© 1912 by Edgar Rice Burroughs
What was the first science
fiction novel? Who was the first
science fiction writer?
Ah, interesting questions for
buffs like Yours Truly. From what I’ve
read, a good percentage of those in the know tend to go with Frankenstein,
by Mary Shelley. Me, I see where
they’re coming from, I like to kick the can down the road a half-century and go
with Jules Verne. Definitely, at the
turn of the century, H. G. Wells cemented the new literary form yet to be called
science fiction (I believe it was called “scientifiction”, though perhaps even
that nomer was still a few years away).
But a little over a decade after Wells a man came along with created the
science fiction pulp novel.
That man is Edgar Rice Burroughs. He of Tarzan fame, as well as lost world
tales like At the Earth’s Core and The Land that Time Forgot.

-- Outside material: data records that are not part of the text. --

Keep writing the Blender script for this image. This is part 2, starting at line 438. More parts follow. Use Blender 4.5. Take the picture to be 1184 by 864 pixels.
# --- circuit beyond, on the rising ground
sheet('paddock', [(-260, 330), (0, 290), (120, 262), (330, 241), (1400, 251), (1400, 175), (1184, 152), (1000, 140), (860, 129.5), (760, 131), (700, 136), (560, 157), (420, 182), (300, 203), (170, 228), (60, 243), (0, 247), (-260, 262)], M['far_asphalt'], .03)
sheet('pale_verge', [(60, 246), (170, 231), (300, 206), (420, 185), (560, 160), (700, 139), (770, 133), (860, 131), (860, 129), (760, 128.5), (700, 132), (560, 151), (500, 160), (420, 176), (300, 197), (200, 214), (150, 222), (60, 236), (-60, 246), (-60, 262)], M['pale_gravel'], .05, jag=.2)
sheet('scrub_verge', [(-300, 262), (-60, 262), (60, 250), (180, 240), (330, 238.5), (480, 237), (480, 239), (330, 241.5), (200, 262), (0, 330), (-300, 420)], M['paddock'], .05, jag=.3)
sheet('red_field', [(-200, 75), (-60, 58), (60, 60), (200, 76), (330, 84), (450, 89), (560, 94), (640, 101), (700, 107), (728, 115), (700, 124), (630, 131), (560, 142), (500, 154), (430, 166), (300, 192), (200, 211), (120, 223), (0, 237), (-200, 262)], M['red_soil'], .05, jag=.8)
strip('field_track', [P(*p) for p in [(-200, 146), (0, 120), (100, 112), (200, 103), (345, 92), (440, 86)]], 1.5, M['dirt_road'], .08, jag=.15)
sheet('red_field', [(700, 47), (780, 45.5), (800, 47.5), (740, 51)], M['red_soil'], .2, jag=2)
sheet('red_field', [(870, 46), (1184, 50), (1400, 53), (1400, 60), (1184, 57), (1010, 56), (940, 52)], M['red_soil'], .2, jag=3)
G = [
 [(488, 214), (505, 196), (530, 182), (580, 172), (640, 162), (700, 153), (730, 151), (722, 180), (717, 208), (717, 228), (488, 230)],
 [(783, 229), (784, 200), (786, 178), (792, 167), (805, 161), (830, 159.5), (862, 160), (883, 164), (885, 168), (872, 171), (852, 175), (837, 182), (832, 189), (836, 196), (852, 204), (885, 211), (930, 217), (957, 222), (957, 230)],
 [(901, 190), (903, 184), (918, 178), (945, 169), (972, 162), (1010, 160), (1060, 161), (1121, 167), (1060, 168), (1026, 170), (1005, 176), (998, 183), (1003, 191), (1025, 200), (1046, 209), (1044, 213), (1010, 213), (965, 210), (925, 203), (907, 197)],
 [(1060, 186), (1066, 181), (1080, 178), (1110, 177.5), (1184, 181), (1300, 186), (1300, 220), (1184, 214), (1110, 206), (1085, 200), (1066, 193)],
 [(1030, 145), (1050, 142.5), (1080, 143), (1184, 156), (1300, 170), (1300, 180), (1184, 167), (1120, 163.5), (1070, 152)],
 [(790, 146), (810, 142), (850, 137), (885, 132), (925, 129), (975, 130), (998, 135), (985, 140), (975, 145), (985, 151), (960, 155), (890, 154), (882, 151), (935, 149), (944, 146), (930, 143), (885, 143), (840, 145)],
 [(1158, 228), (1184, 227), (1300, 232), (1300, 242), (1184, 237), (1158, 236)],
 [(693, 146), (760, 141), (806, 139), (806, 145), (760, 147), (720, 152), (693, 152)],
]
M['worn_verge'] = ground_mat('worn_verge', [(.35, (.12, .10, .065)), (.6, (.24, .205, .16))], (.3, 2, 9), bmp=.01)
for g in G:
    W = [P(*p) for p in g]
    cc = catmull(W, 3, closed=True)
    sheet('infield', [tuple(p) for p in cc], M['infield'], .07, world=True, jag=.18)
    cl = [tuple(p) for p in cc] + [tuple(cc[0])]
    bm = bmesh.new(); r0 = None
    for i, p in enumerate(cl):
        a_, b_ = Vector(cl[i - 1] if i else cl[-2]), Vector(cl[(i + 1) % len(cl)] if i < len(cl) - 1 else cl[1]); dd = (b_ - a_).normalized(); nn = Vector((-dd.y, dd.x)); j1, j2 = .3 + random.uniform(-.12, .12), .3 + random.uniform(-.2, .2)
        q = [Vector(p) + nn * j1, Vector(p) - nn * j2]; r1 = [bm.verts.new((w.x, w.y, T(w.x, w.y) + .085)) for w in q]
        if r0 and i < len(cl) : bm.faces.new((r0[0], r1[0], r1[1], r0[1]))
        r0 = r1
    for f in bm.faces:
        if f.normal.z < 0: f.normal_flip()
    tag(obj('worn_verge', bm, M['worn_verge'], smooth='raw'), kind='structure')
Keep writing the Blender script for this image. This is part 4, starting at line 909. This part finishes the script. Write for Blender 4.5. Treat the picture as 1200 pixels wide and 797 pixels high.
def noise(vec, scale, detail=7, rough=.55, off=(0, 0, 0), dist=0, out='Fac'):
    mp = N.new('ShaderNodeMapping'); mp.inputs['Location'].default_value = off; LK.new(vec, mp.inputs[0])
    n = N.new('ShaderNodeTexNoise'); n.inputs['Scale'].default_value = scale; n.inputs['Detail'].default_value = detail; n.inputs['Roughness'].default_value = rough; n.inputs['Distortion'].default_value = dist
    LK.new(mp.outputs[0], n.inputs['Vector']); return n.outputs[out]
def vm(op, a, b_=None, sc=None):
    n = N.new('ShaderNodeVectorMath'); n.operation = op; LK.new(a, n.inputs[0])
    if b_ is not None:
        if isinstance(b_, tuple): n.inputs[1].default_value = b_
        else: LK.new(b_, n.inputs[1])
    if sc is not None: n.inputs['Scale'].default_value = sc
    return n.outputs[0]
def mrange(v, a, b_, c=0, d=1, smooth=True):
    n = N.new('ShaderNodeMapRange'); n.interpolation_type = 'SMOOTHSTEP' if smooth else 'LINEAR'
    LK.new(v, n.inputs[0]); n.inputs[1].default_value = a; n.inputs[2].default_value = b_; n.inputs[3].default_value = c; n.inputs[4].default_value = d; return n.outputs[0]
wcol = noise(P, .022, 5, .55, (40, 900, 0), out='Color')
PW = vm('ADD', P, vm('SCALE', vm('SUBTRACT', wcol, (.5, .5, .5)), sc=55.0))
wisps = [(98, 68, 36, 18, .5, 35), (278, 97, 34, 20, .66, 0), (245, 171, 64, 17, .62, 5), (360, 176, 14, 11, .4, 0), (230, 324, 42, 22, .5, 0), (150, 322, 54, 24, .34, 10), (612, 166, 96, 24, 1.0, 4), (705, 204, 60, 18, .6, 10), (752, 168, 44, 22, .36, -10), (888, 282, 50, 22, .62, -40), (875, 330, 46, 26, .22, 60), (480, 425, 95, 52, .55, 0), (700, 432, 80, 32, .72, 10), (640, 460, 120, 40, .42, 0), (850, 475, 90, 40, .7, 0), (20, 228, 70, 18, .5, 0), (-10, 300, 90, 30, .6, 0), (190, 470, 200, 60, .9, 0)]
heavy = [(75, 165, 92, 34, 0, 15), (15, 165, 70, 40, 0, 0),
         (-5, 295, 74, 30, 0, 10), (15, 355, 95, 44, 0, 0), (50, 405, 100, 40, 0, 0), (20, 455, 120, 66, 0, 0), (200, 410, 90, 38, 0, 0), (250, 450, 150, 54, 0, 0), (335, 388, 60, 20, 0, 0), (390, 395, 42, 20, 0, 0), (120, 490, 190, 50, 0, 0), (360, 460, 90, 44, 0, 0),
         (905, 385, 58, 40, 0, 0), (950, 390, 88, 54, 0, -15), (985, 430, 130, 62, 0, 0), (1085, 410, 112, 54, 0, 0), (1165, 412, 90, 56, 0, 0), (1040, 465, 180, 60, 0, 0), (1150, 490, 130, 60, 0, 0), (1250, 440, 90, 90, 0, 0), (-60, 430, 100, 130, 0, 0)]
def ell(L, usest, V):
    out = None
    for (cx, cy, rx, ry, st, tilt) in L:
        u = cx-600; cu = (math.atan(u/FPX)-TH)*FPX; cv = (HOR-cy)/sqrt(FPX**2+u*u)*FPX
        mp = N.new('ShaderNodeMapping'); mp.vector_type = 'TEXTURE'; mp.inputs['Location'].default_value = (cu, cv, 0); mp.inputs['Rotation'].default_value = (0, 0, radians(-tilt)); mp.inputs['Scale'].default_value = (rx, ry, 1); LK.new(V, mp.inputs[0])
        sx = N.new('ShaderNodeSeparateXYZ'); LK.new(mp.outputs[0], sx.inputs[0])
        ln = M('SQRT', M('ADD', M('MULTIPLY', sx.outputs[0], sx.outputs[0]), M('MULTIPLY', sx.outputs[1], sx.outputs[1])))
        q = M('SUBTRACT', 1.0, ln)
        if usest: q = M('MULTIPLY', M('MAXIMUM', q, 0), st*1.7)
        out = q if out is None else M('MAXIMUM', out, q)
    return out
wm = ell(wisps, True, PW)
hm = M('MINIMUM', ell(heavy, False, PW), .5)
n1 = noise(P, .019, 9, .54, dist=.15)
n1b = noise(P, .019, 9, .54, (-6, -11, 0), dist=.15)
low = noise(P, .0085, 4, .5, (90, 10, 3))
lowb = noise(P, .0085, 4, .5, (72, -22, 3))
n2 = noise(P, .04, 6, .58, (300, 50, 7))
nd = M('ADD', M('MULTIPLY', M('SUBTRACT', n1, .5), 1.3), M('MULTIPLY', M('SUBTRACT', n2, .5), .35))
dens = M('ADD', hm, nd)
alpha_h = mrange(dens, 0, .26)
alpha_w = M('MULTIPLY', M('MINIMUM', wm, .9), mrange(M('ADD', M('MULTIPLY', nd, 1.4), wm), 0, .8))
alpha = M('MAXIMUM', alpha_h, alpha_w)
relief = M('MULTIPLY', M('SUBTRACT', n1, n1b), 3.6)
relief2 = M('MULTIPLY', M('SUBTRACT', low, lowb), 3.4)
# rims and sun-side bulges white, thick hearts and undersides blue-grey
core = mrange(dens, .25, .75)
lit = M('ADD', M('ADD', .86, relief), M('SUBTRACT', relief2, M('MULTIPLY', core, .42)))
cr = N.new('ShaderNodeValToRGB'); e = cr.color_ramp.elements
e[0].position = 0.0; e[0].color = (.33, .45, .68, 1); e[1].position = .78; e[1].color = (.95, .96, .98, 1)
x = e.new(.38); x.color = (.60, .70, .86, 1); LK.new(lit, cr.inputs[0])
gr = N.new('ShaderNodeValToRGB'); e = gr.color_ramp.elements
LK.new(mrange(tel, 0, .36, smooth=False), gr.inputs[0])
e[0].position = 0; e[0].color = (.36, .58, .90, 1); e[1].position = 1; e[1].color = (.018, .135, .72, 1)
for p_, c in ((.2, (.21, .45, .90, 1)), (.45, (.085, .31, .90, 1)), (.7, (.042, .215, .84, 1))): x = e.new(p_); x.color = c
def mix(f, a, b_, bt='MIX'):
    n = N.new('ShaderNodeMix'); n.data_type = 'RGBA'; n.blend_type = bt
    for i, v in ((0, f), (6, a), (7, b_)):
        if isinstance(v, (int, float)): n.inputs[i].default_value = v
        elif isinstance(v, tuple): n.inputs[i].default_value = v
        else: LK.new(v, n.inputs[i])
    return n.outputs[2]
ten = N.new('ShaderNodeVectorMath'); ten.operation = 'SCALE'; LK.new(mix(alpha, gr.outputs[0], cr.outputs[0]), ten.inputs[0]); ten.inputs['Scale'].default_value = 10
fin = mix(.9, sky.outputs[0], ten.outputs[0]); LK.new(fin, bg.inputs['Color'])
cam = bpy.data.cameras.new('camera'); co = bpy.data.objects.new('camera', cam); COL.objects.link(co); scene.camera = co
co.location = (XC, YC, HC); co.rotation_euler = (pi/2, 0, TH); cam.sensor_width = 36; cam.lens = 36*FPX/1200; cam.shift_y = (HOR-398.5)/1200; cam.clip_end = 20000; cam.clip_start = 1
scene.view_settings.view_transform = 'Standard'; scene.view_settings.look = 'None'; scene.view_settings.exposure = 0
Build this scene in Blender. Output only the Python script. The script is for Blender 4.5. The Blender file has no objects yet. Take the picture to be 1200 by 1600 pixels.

Not sure which came first,
published or written, but 1912 saw both Tarzan and A Princess of Mars come hot off the
presses. The latter became a dozen-or-so-novel
franchise that would become entry-level sci fi fodder for uncountable boys over
the past ten decades. I myself read it
forty years back, probably in fourth grade if memory – ever sketchy – serves. A terrible movie-by-committee was made a few
years ago by Disney (please don’t judge this work by that!). Repackaged and reprinted probably close to a
couple hundred times, I am reading Burroughs’s Carter series in a very
respectable Barnes and Noble hardcover holding the first five novels.
So, what’s all the fuss about?
This: Action. Adventure.
Swordplay and swagger. Monsters
and bad guys – plenty of bad guys. Beautiful
scantily clad women. Barbarians and
barbarity. Empires, emperors, and all
the perilous intrigue you’d expect.
Heroes who outwit – or, more likely, out-punch, out-stab, out-slash,
out-shoot, or otherwise out-muscle – those legions of baddies. And it never lets up after a brief,
establishing opening chapter to the exciting, climactic penultimate one.
That’s pulp. There’s no hard science fiction in this
tale. Even pre-atomic era hard science
fiction found in Verne and Wells. Our
hero, John Carter, finds himself transported in some vague, dreamy way to a
breathable, Earthlike Mars. Gravity on
the smaller world is taken into account, however, and turns out it provides
Carter with his great advantage over the natives: superior strength due his
Earthling musculature and the ability to airborne leap hundreds of yards at a
pop to escape difficult fixes.
There are warlike, six-limbed
Green Martians, the human-like Red Martians (of which the titular Princess,
Dejah Thoris, is the prime example), monstrous dog thingies, banta-like uh
banta thingies. To whatever extent
necessary Burroughs delves into the anthropology of the two groups. Presumably there are more variations of
different colors, perhaps to be revealed in following novels, and a possibly
extinct possibly not extent race of advanced Martians is hinted at through
great though abandoned ancient architectural wonders dotting the red planet.
A good, quick read when taken
for what it is: a trip down memory lane.
While I read Burroughs as a kid, I consider Asimov the writer upon whom
I cut my teeth. But I still enjoy the
thrill of abandoning myself on the sands of another world, vicariously watching
the barbarians butcher and the dashing hero get the Princess.